Firstly because most of the water counted in raising kg of meat is rain, secondly because they eat unedible food for humans or, at least and as far as I am concerned, I can't digest grass and I'm pretty much ineffective to deal with cellulose.
Honestly I think it would still be better to skip the animals, even though they eat inedible food.
Not if you're talking about grazing and just straight up grass fields, but in any case where we plant food specifically for them.
Obviously if the food wouldn't be given to the animals, we'd also plant other stuff there to feed to humans.
And because the food goes directly to humans in that case, we would need much less fields to provide for everybody. The food-to-meat ratio is really had after all.
So in the end there would be much more space for just nature to do it's thing.
Some spaces are unsuitable for farming, which are typically whhat pastures are. Also, meat provides nutrients of better quality and easier to digest than plants, making the food-to-meat ration not so easy to speak about, so they still have a high value.
Where I agree though is in reducing (drastically) the amount of meat consumed and hence the animals we "raise" which use a lott of good soils or simply contribute to deforestation.
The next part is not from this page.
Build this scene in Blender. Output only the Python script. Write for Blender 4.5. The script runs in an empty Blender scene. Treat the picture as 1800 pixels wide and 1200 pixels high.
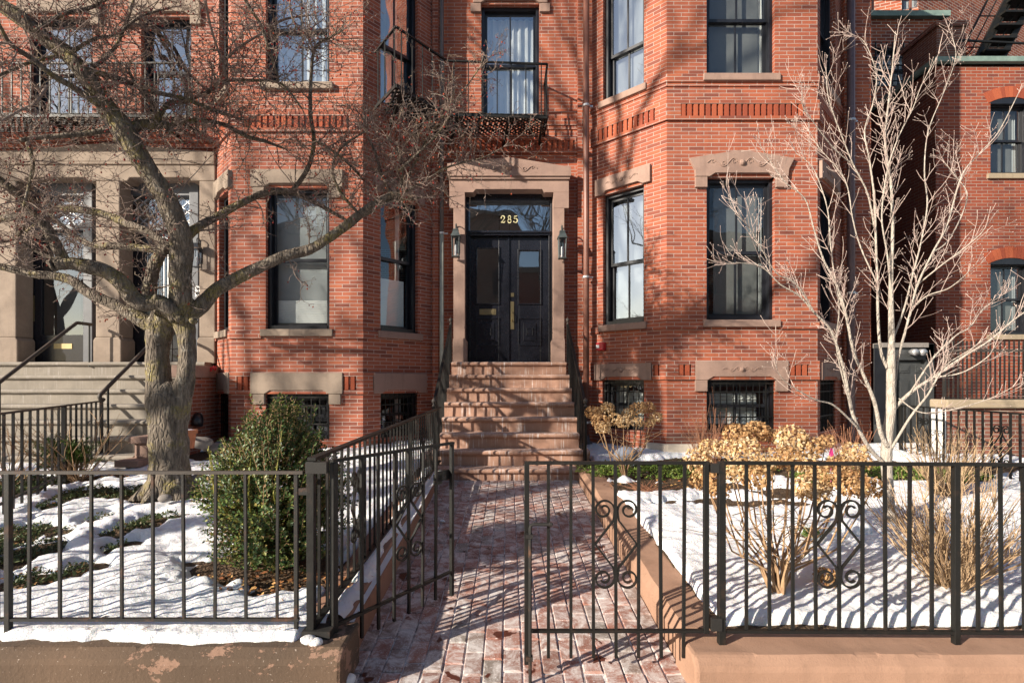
import bpy, math, random
from mathutils import Vector as V, noise
R = random.Random(7)
rad = math.radians
FX, CX, HY, H = 930.0, 893.0, 670.0, 1.45
def P(px, py, Y): return V(((px-CX)/FX*Y, Y, H-(py-HY)/FX*Y))
def XX(px, Y): return (px-CX)/FX*Y
def ZZ(py, Y): return H-(py-HY)/FX*Y
sc = bpy.context.scene
COL = sc.collection
ORG = {}
def lerp(a, b, t): return a+(b-a)*t
# ---------------------------------------------------------------- mesh builder
class Fr:
    """vertical plane: origin (x,y), tangent to the right as seen from outside"""
    def __init__(s, a, b):
        s.o = V((a[0], a[1])); t = V((b[0]-a[0], b[1]-a[1])); s.len = t.length; s.t = t.normalized()
        s.n = V((s.t.y, -s.t.x))
    def pt(s, u, d, z):
        q = s.o+s.t*u+s.n*d
        return V((q.x, q.y, z))
    def u(s, px):
        a = (px-CX)/FX
        return (a*s.o.y-s.o.x)/(s.t.x-a*s.t.y)
    def z(s, px, py): return ZZ(py, s.o.y+s.t.y*s.u(px))
BOXF = [(0,3,2,1),(4,5,6,7),(0,1,5,4),(1,2,6,5),(2,3,7,6),(3,0,4,7)]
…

Unfortunately, nowadays, I don't think that any of this is reachable because vegan/vegetarians ((the noisy part of this group) often blame people who eat meat for eating meat in a dogmatic and, hence, an innefective way instead of firstly focusing on reducing waste, which is shameful and would already be a great step forward for everybody, or by simply promoting quality over quantity and thus reducing meat consumption, but also by, often, falling for greenwashing and "green-capitalism", buying crap from the other side of the planet that is sometimes more detrimental than eating meat for ecosystems and climate
As for "nature to do its thing", that's a kind of misconception. Nowaday, such places barely exist anywhere, even in the areas people believe to be "natural". Most of the areas are highly managed and I believe your country is an extreme example of this.